Mantener al PSOE por encima del umbral del 30% ya no es compatible con preservar la salud electoral de sus socios. Si el PSC ha de seguir siendo el primer partido en Cataluña, tendrá que ser a costa de ERC y de los comunes. Si quiere volver a pintar algo en Madrid, tendrá que recuperar todo el terreno que cedió a Más País. Si quiere ser alguien en Galicia, deberá plantar cara al BNG. Y si quiere flotar en el conjunto de España, deberá liquidar a Sumar -y probablemente a Podemos- como el PP hizo con Ciudadanos.

Eso es así porque, al levantar el muro, renunció a competir en la frontera decisiva, que es la que existe entre los dos grandes partidos, donde existen varios millones de votantes potencialmente flotantes que son quienes determinan los cambios de mayorías (véase el ejemplo británico).

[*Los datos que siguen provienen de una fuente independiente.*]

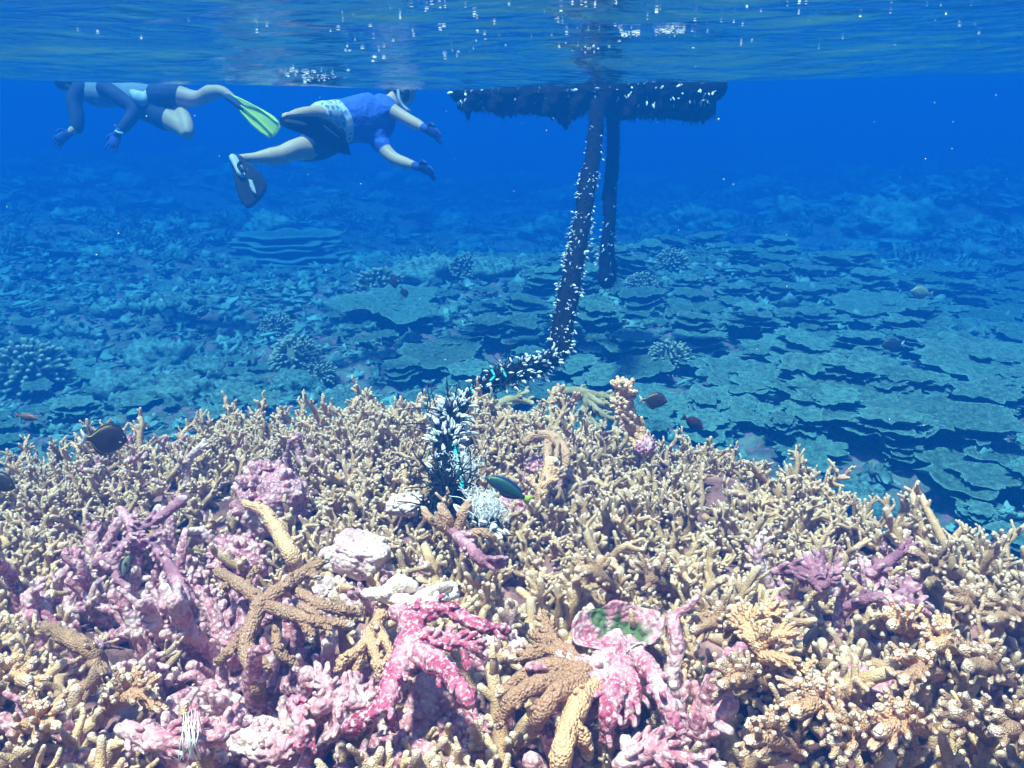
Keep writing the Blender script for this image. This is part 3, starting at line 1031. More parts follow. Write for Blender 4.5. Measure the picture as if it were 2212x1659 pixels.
hero('staghorn_coral', 'hand shaped light brown coral with long curved fingers left of the pink plate', M_TAN, [
    ([(1262, 1440, .19), (1205, 1395, .21), (1150, 1370, .2)], [.014, .013, .009], B),
    ([(1258, 1445, .2), (1190, 1408, .21), (1150, 1412, .21), (1106, 1424, .2)], [.016, .013, .011, .007], B),
    ([(1262, 1455, .2), (1190, 1440, .22), (1130, 1462, .21), (1080, 1500, .19)], [.018, .016, .013, .008], B),
    ([(1245, 1470, .2), (1165, 1480, .22), (1110, 1510, .21), (1078, 1560, .17)], [.018, .016, .014, .010], B),
    ([(1255, 1475, .2), (1200, 1500, .21), (1165, 1545, .19), (1152, 1580, .14)], [.018, .015, .013, .010], B),
    ([(1200, 1400, .2), (1185, 1360, .21), (1178, 1335, .2)], [.009, .008, .006], dict(nubs=8)),
    ([(1205, 1420, .2), (1170, 1385, .19)], [.008, .006])])
hero('staghorn_coral', 'long thick golden brown branch curving down below the pink plate', M_TAN, [
    ([(1320, 1455, .17), (1270, 1495, .19), (1232, 1560, .18), (1213, 1640, .16), (1210, 1680, .1)], [.016, .017, .017, .016, .014], B), ([(1232, 1560, .18), (1262, 1590, .17), (1270, 1630, .13)], [.012, .010, .008], B), ([(1270, 1495, .19), (1240, 1500, .2), (1205, 1530, .18)], [.012, .011, .008], B)])

# pink plate with green algae, on a crusted base
c = bed_hit(1328, 1372, .2)
mb = MB()
n, nr = 72, 12
V, A = [], []
for side in (0, 1):
    for i in range(nr + 1):
        f = i / nr
        for j in range(n):
            a = 2 * math.pi * j / n
            r = .064 * f * (1 + .16 * math.sin(a * 2 + 1) + .09 * mnoise.noise(Vector((math.cos(a) * 3, math.sin(a) * 3, 2))) + .04 * mnoise.noise(Vector((math.cos(a) * 12, math.sin(a) * 12, 2))))
            x, y = r * math.cos(a) * 1.1, r * math.sin(a) * .8
            z = .034 * f ** 2.2 + .007 * mnoise.noise(Vector((x * 40, y * 40, 0))) + .008 * math.sin(a * 5) * f - side * .007 * (1.2 - f * .8)
            V.append((x, y, z))
            g = max(0.0, 1 - ((x - .012) / .048) ** 2 - ((y + .004) / .036) ** 2 + .8 * mnoise.noise(Vector((x * 60, y * 60, 3))))
            g2 = max(0.0, 1 - ((x + .03) / .018) ** 2 - ((y - .025) / .02) ** 2)
            A.append(min(1, 2.5 * max(g, g2)) if side == 0 else 0)
F = []
m_ = (nr + 1) * n
for i in range(nr):
    for j in range(n):
        k = (j + 1) % n
        F.append((i * n + j, (i + 1) * n + j, (i + 1) * n + k, i * n + k))
        F.append((m_ + i * n + j, m_ + i * n + k, m_ + (i + 1) * n + k, m_ + (i + 1) * n + j))
for j in range(n):
    k = (j + 1) % n
    F.append((nr * n + j, m_ + nr * n + j, m_ + nr * n + k, nr * n + k))
R3 = np.array((Matrix.Rotation(.55, 3, 'X') @ Matrix.Rotation(.05, 3, 'Y')))
mb.add(np.array(V) @ R3.T + np.array(c), F, A)
for pts, rad in [
    ([(1330, 1390, .19), (1300, 1440, .19), (1250, 1440, .2), (1215, 1420, .21), (1200, 1395, .2)], [.024, .026, .018, .012, .008]),
    ([(1330, 1400, .18), (1290, 1470, .19), (1225, 1478, .2)], [.024, .02, .010]),
    ([(1330, 1400, .18), (1330, 1470, .18), (1315, 1540, .17), (1310, 1600, .12)], [.026, .024, .016, .010]),
    ([(1345, 1440, .18), (1365, 1500, .17), (1345, 1560, .14)], [.02, .016, .012]),
    ([(1360, 1395, .18), (1405, 1450, .19), (1435, 1510, .19), (1462, 1570, .17)], [.018, .017, .015, .012])]:
    limb(mb, pts, rad, nubs=7, lump=.2, tipn=0, tipfall=None)
o = mb.build('encrusted_plate', M_ALGAE)
recenter(o, (c.x, c.y, seabed_z(c.x, c.y)))
tag(o, 'pink encrusted cup plate with a green algae patch and magenta legs at lower centre right', 'coral')

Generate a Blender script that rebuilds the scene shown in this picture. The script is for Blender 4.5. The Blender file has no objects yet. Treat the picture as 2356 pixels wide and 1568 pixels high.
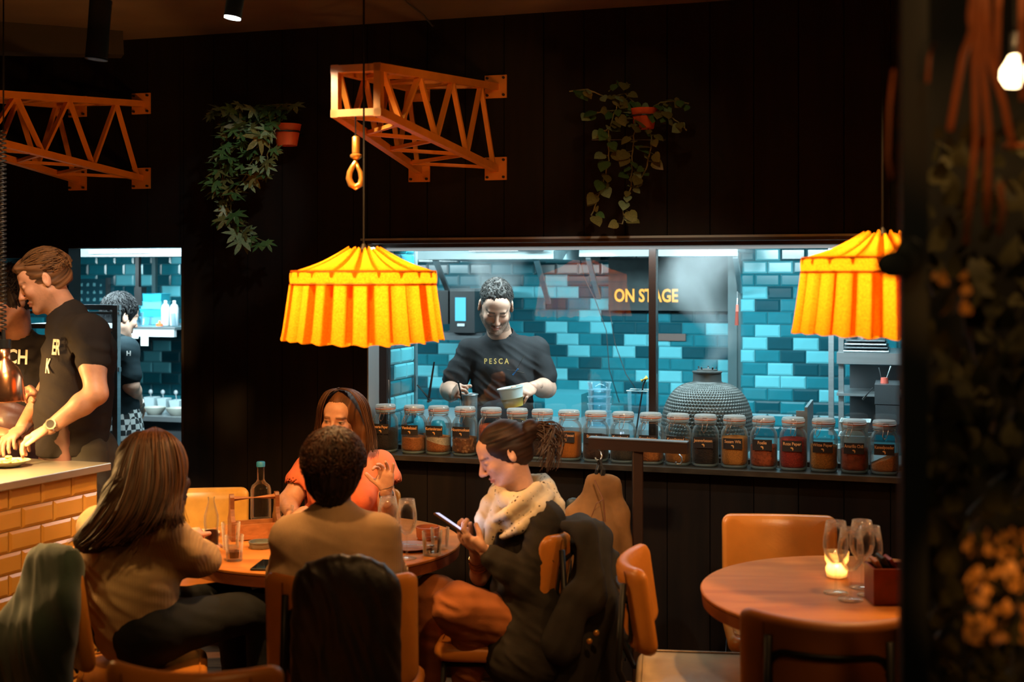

Incluso perdiendo las próximas elecciones, un 30% es el umbral mínimo que permitiría al Partido Socialista, con o sin Sánchez, aspirar a recuperar el poder en un plazo razonable. Para salvar al partido, hay que matar a Frankenstein. Los socios lo saben también y ya incluyen en sus árboles de decisiones el recálculo de sus estrategias en el escenario de un Gobierno de la derecha en España.

Por primera vez desde que se dio por liquidado el bipartidismo, en las elecciones europeas del 9 de junio la criatura que Rubalcaba bautizó como “coalición Frankenstein” quedó en minoría numérica respecto a los partidos de la derecha de ámbito nacional. Si prefieren decirlo así, por primera vez en una votación de ámbito nacional Godzilla derrotó a Frankenstein.